Excerpt from: How is it possible that we’re still telling diverse stories through the white male lens?

“As a number of critics have already noted, Mad Max is a deeply feminist film. Though the title puts Max Rockatansky (Tom Hardy) front and center, it is Charlize Theron’s Imperator Furiosa who truly defines the film, with Max literally being taken along for the ride. Yet even though the film truly belongs to Furiosa—and honestly bears only the loosest resemblance to the original Mel Gibson trilogy–it is still (white, male) Max who serves as the anchor, receives top billing, and acts as the audience’s entry point into this world of women.

There’s nothing particularly new about the trope of “relatable” (read: white and male) characters serving as a bridge for stories that take audiences into less familiar terrain. Long before Mad Max: Fury Road, The Wire’s Jimmy McNulty was guiding audiences through the streets of predominantly black Baltimore.

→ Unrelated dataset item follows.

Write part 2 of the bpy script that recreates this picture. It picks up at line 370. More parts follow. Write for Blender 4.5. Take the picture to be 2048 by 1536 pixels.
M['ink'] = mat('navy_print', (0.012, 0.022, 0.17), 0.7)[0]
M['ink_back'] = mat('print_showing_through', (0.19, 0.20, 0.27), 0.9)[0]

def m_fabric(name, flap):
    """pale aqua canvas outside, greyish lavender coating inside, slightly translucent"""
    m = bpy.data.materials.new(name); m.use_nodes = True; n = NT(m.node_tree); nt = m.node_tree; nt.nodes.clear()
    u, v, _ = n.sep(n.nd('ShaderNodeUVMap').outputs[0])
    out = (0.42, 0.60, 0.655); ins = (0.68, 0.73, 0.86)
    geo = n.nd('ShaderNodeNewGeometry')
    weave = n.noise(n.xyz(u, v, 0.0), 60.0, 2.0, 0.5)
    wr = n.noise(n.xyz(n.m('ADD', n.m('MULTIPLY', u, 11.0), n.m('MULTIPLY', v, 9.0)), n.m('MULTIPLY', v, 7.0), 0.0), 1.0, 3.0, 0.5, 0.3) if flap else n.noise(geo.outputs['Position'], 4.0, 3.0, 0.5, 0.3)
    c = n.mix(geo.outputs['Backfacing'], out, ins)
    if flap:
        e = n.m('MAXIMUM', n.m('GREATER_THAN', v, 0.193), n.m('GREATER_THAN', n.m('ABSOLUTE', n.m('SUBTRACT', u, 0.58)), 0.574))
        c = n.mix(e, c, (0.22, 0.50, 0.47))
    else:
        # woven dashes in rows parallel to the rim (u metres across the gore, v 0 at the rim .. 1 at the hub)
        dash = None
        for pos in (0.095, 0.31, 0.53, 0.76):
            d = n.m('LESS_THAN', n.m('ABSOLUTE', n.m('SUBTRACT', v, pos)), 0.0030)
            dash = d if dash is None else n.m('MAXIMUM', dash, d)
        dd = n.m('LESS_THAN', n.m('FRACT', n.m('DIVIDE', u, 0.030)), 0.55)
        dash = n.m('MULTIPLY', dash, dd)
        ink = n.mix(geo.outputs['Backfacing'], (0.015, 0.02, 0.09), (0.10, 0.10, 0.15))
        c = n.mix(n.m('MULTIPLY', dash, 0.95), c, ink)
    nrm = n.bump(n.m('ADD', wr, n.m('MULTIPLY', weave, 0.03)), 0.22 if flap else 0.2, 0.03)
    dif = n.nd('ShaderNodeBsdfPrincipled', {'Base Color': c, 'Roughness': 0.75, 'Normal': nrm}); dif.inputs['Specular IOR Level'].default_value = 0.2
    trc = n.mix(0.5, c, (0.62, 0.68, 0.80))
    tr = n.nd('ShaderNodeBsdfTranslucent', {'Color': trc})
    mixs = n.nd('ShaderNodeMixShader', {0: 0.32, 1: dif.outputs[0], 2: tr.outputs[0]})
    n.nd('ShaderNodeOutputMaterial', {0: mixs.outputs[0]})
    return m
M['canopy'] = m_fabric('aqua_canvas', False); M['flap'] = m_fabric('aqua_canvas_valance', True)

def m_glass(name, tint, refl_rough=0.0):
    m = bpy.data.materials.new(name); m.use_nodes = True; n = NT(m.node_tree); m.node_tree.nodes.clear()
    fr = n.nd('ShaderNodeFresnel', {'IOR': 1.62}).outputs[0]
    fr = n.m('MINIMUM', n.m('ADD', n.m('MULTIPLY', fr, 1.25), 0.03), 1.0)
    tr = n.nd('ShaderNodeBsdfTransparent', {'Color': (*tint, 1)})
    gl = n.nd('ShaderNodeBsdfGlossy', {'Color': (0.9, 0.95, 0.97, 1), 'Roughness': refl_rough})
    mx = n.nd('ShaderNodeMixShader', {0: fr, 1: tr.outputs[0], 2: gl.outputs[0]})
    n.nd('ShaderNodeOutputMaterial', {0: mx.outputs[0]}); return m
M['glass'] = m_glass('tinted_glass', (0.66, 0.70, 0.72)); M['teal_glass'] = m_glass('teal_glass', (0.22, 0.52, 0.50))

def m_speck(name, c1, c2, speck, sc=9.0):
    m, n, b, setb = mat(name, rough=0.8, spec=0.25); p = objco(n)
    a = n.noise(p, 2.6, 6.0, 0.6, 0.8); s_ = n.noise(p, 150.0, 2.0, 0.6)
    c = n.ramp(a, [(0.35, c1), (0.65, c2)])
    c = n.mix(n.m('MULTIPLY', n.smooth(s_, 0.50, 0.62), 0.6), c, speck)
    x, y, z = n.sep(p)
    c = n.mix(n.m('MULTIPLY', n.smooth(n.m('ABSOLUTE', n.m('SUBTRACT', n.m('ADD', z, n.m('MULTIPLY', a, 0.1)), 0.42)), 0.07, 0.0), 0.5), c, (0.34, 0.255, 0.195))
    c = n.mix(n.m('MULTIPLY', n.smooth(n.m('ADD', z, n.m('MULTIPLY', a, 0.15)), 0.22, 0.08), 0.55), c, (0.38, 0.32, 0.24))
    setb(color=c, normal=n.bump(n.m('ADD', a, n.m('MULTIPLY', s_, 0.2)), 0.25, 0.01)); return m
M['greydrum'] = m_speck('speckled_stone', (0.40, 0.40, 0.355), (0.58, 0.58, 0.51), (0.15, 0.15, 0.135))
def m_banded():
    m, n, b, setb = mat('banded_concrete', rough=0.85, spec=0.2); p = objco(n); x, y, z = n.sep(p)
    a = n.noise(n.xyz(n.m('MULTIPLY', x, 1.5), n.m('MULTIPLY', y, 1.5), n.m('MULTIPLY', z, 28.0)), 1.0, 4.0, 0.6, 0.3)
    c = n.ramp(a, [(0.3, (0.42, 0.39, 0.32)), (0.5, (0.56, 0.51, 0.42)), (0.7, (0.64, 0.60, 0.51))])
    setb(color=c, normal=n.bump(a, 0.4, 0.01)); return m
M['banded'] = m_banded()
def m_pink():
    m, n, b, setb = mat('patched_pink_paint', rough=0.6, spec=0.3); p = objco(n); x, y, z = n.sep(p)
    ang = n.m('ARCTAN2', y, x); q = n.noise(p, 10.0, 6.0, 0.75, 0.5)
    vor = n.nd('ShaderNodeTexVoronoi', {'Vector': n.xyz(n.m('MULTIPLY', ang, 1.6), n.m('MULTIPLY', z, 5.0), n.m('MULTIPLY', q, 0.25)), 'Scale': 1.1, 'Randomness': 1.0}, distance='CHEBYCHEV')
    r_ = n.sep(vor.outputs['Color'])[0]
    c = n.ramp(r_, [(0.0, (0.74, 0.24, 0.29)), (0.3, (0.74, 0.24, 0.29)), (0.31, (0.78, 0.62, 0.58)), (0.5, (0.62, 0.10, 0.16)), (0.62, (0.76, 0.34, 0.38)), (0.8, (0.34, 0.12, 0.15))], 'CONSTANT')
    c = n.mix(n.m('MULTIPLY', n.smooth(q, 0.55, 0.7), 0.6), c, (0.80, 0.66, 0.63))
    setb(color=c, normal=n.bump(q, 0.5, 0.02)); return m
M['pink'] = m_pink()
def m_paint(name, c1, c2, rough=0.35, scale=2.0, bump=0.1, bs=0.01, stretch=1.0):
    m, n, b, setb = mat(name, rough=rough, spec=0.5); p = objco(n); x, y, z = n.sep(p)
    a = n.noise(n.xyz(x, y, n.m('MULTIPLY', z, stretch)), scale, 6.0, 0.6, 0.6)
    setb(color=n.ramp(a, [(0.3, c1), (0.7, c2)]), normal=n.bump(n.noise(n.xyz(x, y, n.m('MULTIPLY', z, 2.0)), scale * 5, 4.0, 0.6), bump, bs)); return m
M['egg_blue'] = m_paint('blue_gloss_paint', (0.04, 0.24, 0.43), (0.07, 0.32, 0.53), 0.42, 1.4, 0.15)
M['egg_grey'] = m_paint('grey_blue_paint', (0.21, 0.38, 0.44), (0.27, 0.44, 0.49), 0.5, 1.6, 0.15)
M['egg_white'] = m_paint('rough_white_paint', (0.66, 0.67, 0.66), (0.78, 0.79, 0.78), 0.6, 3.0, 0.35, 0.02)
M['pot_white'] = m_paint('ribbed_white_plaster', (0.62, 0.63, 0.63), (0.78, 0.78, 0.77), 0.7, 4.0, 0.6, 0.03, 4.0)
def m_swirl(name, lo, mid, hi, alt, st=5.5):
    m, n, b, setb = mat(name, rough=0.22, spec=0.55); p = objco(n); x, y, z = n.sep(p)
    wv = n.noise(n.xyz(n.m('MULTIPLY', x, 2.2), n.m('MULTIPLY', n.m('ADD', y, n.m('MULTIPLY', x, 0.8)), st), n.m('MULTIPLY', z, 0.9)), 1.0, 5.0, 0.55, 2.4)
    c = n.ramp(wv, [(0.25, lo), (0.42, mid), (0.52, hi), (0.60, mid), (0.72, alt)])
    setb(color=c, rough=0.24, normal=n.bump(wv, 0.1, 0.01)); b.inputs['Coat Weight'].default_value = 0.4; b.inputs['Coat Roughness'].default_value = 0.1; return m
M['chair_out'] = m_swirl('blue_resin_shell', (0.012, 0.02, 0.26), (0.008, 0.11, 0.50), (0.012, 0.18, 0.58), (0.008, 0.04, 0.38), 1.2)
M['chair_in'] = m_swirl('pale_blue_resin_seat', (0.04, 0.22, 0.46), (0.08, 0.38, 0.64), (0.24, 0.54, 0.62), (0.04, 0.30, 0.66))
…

Today we occupy an entertainment landscape in which shows like Black-ish, Fresh Off the Boat, and Jane the Virgin have all found success. It’s been proven, time and again, that shows need not forefront a white male (or even just white) viewpoint in order to be “relatable.” So it’s troubling to see that the creators of shows about women and people of color still seem to believe they need a white male interpreter to keep audiences from getting disoriented.

But perhaps there’s a more optimistic way of looking at the issue. Perhaps we should see the Max Rockatanskys and Steven Universes of film and TV as the last vestiges of a fading era of white male dominance.”